A photo post shared more than 1,900 times since late December says, "This is the Border Fence Mexico built on their border with Guatemala to keep out freeloaders." The post goes on to ask, "Shouldn't the United States have the same right as Mexico to protect its border?"

Screenshot taken on January 4 of a false Facebook post

The post is currently being shared in the context of a partial US government shutdown, which is a result of an impasse between US President Donald Trump and top Democratic lawmakers over Trump's demands for billions of dollars in funding for a wall on the southern border with Mexico, but the same meme has been circulating on social media since at least 2016.

Screenshot of Google search for the false meme

A reverse image search in Google finds that the original photo was taken on February 15, 2012, by AFP photographer Ahmad Gharabli.

The original photo caption says, "Egyptian border guards (R) observe from a watch tower as their Israeli counterparts supervise the construction of a border fence along Israel’s border with Egypt near the Red Sea resort town of Eilat."

A view of the construction of a border fence along Israel's border with Egypt on February 12, 2012 (Ahmad Gharabli / AFP)

Using Google Earth to examine the Mexico-Guatemala border, it's clear that there is no arid desert stretch which could support such a fence. Much of the border includes portions of the Suchiate River. AFP photographer Alfredo Estrella, who is based in Mexico and spent time in 2018 photographing Central American migrants, said there are parts of Mexico's southern border with no fencing where you can easily cross the river.

In July 2014, then-Mexican President Enrique Pena Nieto announced "Programa Frontera Sur" to increase security along Mexico's southern border.

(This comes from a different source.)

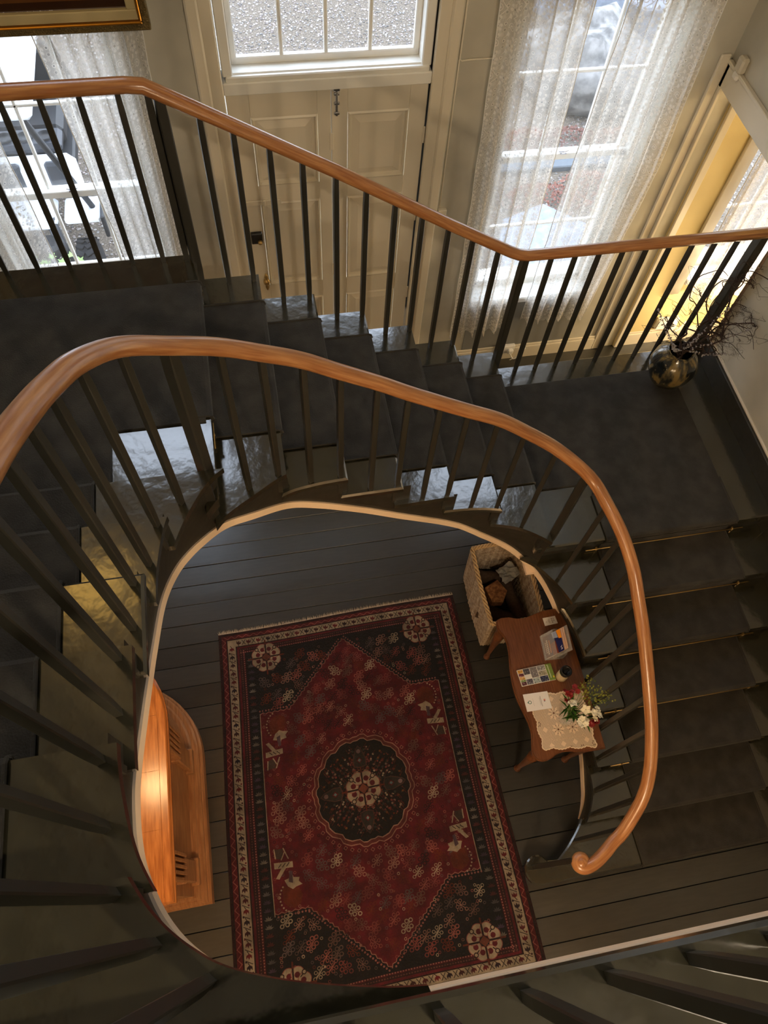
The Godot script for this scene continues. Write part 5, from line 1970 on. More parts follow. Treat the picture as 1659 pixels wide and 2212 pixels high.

According to the Congressional Research Service, the United States provided about $20 million in assistance, mostly in the form of non-intrusive inspection equipment and training.

The Mexico Institute of the Wilson Center, a non-partisan policy forum in the US, said one of the five points of the plan focused on enhancing border crossings, but with technology, not physical barricades.

These AFP photos from November 2, 2018, of Ciudad Tecun Uman in Guatemala show that the fencing used at one official border crossing to Mexico is a simple chain-link fence.

Salvadorean migrants wait to enter the Guatemala-Mexico international border bridge in Ciudad Tecun Uman, Guatemala, on November 2, 2018 (Marvin Recinos / AFP)
Salvadorean migrants heading to the US line up on the Guatemala-Mexico international border bridge escorted by Guatemalan police agents in Ciudad Tecun Uman, Guatemala, on November 2, 2018 (Marvin Recinos / AFP)

The fencing which separates the US and Mexico in San Diego, California, is more visually similar to the photo in the meme, as seen in this photo from April 17, 2018.

A US Customs and Border Protection agent speaks into her walkie talkie from a lookout point within the Border Infrastructure System which separates the US from Mexico on April 17, 2018 (Frederic J. Brown / AFP)
EDIT: This post was updated on January 24, 2019 to replace the header image with on in English instead of Spanish.